* What to produce
Repeat the whole listing exactly.

* Data block
----
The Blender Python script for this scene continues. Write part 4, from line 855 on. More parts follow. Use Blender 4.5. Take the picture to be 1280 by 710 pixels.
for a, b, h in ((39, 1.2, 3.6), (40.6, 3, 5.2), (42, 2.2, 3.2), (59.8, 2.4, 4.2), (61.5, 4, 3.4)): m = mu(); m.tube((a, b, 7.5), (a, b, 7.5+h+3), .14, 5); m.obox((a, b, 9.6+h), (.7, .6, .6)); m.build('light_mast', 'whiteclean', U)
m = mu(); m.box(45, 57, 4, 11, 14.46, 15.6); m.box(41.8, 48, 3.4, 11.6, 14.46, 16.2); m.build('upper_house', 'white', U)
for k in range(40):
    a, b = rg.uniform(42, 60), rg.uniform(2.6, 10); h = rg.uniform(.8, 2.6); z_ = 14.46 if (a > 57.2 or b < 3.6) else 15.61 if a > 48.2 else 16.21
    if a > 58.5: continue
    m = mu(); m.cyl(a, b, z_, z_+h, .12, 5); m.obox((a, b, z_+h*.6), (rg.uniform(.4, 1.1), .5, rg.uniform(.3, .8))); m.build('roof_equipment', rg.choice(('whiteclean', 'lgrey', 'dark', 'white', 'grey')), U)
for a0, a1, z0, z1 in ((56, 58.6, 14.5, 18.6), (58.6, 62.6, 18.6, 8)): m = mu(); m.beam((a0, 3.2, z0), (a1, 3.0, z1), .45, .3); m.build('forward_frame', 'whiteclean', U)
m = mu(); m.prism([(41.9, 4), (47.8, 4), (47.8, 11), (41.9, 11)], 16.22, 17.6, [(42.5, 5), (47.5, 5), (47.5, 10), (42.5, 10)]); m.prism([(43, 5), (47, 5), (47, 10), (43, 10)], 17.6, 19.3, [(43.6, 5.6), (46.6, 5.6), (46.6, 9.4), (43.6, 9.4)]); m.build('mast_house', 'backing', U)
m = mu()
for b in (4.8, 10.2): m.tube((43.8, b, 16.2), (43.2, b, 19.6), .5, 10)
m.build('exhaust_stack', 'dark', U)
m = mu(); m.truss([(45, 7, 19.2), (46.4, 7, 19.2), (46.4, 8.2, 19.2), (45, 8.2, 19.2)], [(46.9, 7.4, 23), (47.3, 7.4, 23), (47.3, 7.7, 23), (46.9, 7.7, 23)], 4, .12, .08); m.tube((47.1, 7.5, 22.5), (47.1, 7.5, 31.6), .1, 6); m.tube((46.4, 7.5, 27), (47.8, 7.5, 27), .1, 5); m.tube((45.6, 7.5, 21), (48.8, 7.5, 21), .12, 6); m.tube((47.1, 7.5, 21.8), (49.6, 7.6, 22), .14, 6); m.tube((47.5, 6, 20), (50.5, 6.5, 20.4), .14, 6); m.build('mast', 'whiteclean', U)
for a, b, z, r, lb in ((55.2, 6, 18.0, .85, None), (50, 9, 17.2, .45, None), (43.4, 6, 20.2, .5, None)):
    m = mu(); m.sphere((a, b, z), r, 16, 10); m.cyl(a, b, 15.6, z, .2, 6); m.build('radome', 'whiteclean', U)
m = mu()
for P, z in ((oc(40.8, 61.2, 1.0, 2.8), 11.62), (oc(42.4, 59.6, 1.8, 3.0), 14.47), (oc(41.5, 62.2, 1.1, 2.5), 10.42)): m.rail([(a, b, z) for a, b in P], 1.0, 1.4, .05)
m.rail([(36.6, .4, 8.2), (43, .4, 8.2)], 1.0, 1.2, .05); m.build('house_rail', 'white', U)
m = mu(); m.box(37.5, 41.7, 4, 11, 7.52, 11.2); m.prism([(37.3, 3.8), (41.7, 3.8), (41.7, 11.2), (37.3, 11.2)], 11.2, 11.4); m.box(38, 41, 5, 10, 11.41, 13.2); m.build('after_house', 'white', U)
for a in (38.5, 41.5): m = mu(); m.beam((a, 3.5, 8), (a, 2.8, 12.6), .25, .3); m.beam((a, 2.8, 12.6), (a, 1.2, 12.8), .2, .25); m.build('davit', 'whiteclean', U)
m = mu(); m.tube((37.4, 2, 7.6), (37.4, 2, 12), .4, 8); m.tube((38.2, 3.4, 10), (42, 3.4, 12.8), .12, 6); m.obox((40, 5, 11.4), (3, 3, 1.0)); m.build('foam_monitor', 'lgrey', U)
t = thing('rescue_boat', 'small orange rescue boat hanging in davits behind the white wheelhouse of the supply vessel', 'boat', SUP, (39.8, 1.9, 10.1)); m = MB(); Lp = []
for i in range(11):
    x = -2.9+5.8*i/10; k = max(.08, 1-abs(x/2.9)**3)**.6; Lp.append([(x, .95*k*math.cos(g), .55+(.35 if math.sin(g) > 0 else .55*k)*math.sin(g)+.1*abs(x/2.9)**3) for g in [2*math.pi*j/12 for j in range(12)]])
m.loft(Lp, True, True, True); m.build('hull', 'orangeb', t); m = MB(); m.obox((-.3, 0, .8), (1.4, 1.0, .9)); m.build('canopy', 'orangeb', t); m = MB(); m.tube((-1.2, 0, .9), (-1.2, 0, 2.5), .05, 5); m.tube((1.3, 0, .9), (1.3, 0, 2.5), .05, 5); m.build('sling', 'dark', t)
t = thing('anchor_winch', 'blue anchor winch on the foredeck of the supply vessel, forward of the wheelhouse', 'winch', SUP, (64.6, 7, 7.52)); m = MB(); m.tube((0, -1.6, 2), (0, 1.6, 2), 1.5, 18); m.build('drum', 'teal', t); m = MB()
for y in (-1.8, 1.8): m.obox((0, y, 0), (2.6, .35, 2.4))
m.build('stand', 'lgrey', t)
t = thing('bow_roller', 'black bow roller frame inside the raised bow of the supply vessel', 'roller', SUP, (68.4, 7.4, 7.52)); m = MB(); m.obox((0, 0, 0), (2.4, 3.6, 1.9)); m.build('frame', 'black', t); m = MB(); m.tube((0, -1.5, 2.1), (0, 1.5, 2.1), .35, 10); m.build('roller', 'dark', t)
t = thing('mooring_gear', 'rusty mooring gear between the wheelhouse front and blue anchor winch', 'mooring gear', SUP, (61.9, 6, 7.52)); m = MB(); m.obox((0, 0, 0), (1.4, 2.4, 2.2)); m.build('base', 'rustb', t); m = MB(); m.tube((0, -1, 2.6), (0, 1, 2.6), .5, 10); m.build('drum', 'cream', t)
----
* Output of the exercise
The Blender Python script for this scene continues. Write part 4, from line 855 on. More parts follow. Use Blender 4.5. Take the picture to be 1280 by 710 pixels.
for a, b, h in ((39, 1.2, 3.6), (40.6, 3, 5.2), (42, 2.2, 3.2), (59.8, 2.4, 4.2), (61.5, 4, 3.4)): m = mu(); m.tube((a, b, 7.5), (a, b, 7.5+h+3), .14, 5); m.obox((a, b, 9.6+h), (.7, .6, .6)); m.build('light_mast', 'whiteclean', U)
m = mu(); m.box(45, 57, 4, 11, 14.46, 15.6); m.box(41.8, 48, 3.4, 11.6, 14.46, 16.2); m.build('upper_house', 'white', U)
for k in range(40):
    a, b = rg.uniform(42, 60), rg.uniform(2.6, 10); h = rg.uniform(.8, 2.6); z_ = 14.46 if (a > 57.2 or b < 3.6) else 15.61 if a > 48.2 else 16.21
    if a > 58.5: continue
    m = mu(); m.cyl(a, b, z_, z_+h, .12, 5); m.obox((a, b, z_+h*.6), (rg.uniform(.4, 1.1), .5, rg.uniform(.3, .8))); m.build('roof_equipment', rg.choice(('whiteclean', 'lgrey', 'dark', 'white', 'grey')), U)
for a0, a1, z0, z1 in ((56, 58.6, 14.5, 18.6), (58.6, 62.6, 18.6, 8)): m = mu(); m.beam((a0, 3.2, z0), (a1, 3.0, z1), .45, .3); m.build('forward_frame', 'whiteclean', U)
m = mu(); m.prism([(41.9, 4), (47.8, 4), (47.8, 11), (41.9, 11)], 16.22, 17.6, [(42.5, 5), (47.5, 5), (47.5, 10), (42.5, 10)]); m.prism([(43, 5), (47, 5), (47, 10), (43, 10)], 17.6, 19.3, [(43.6, 5.6), (46.6, 5.6), (46.6, 9.4), (43.6, 9.4)]); m.build('mast_house', 'backing', U)
m = mu()
for b in (4.8, 10.2): m.tube((43.8, b, 16.2), (43.2, b, 19.6), .5, 10)
m.build('exhaust_stack', 'dark', U)
m = mu(); m.truss([(45, 7, 19.2), (46.4, 7, 19.2), (46.4, 8.2, 19.2), (45, 8.2, 19.2)], [(46.9, 7.4, 23), (47.3, 7.4, 23), (47.3, 7.7, 23), (46.9, 7.7, 23)], 4, .12, .08); m.tube((47.1, 7.5, 22.5), (47.1, 7.5, 31.6), .1, 6); m.tube((46.4, 7.5, 27), (47.8, 7.5, 27), .1, 5); m.tube((45.6, 7.5, 21), (48.8, 7.5, 21), .12, 6); m.tube((47.1, 7.5, 21.8), (49.6, 7.6, 22), .14, 6); m.tube((47.5, 6, 20), (50.5, 6.5, 20.4), .14, 6); m.build('mast', 'whiteclean', U)
for a, b, z, r, lb in ((55.2, 6, 18.0, .85, None), (50, 9, 17.2, .45, None), (43.4, 6, 20.2, .5, None)):
    m = mu(); m.sphere((a, b, z), r, 16, 10); m.cyl(a, b, 15.6, z, .2, 6); m.build('radome', 'whiteclean', U)
m = mu()
for P, z in ((oc(40.8, 61.2, 1.0, 2.8), 11.62), (oc(42.4, 59.6, 1.8, 3.0), 14.47), (oc(41.5, 62.2, 1.1, 2.5), 10.42)): m.rail([(a, b, z) for a, b in P], 1.0, 1.4, .05)
m.rail([(36.6, .4, 8.2), (43, .4, 8.2)], 1.0, 1.2, .05); m.build('house_rail', 'white', U)
m = mu(); m.box(37.5, 41.7, 4, 11, 7.52, 11.2); m.prism([(37.3, 3.8), (41.7, 3.8), (41.7, 11.2), (37.3, 11.2)], 11.2, 11.4); m.box(38, 41, 5, 10, 11.41, 13.2); m.build('after_house', 'white', U)
for a in (38.5, 41.5): m = mu(); m.beam((a, 3.5, 8), (a, 2.8, 12.6), .25, .3); m.beam((a, 2.8, 12.6), (a, 1.2, 12.8), .2, .25); m.build('davit', 'whiteclean', U)
m = mu(); m.tube((37.4, 2, 7.6), (37.4, 2, 12), .4, 8); m.tube((38.2, 3.4, 10), (42, 3.4, 12.8), .12, 6); m.obox((40, 5, 11.4), (3, 3, 1.0)); m.build('foam_monitor', 'lgrey', U)
t = thing('rescue_boat', 'small orange rescue boat hanging in davits behind the white wheelhouse of the supply vessel', 'boat', SUP, (39.8, 1.9, 10.1)); m = MB(); Lp = []
for i in range(11):
    x = -2.9+5.8*i/10; k = max(.08, 1-abs(x/2.9)**3)**.6; Lp.append([(x, .95*k*math.cos(g), .55+(.35 if math.sin(g) > 0 else .55*k)*math.sin(g)+.1*abs(x/2.9)**3) for g in [2*math.pi*j/12 for j in range(12)]])
m.loft(Lp, True, True, True); m.build('hull', 'orangeb', t); m = MB(); m.obox((-.3, 0, .8), (1.4, 1.0, .9)); m.build('canopy', 'orangeb', t); m = MB(); m.tube((-1.2, 0, .9), (-1.2, 0, 2.5), .05, 5); m.tube((1.3, 0, .9), (1.3, 0, 2.5), .05, 5); m.build('sling', 'dark', t)
t = thing('anchor_winch', 'blue anchor winch on the foredeck of the supply vessel, forward of the wheelhouse', 'winch', SUP, (64.6, 7, 7.52)); m = MB(); m.tube((0, -1.6, 2), (0, 1.6, 2), 1.5, 18); m.build('drum', 'teal', t); m = MB()
for y in (-1.8, 1.8): m.obox((0, y, 0), (2.6, .35, 2.4))
m.build('stand', 'lgrey', t)
t = thing('bow_roller', 'black bow roller frame inside the raised bow of the supply vessel', 'roller', SUP, (68.4, 7.4, 7.52)); m = MB(); m.obox((0, 0, 0), (2.4, 3.6, 1.9)); m.build('frame', 'black', t); m = MB(); m.tube((0, -1.5, 2.1), (0, 1.5, 2.1), .35, 10); m.build('roller', 'dark', t)
t = thing('mooring_gear', 'rusty mooring gear between the wheelhouse front and blue anchor winch', 'mooring gear', SUP, (61.9, 6, 7.52)); m = MB(); m.obox((0, 0, 0), (1.4, 2.4, 2.2)); m.build('base', 'rustb', t); m = MB(); m.tube((0, -1, 2.6), (0, 1, 2.6), .5, 10); m.build('drum', 'cream', t)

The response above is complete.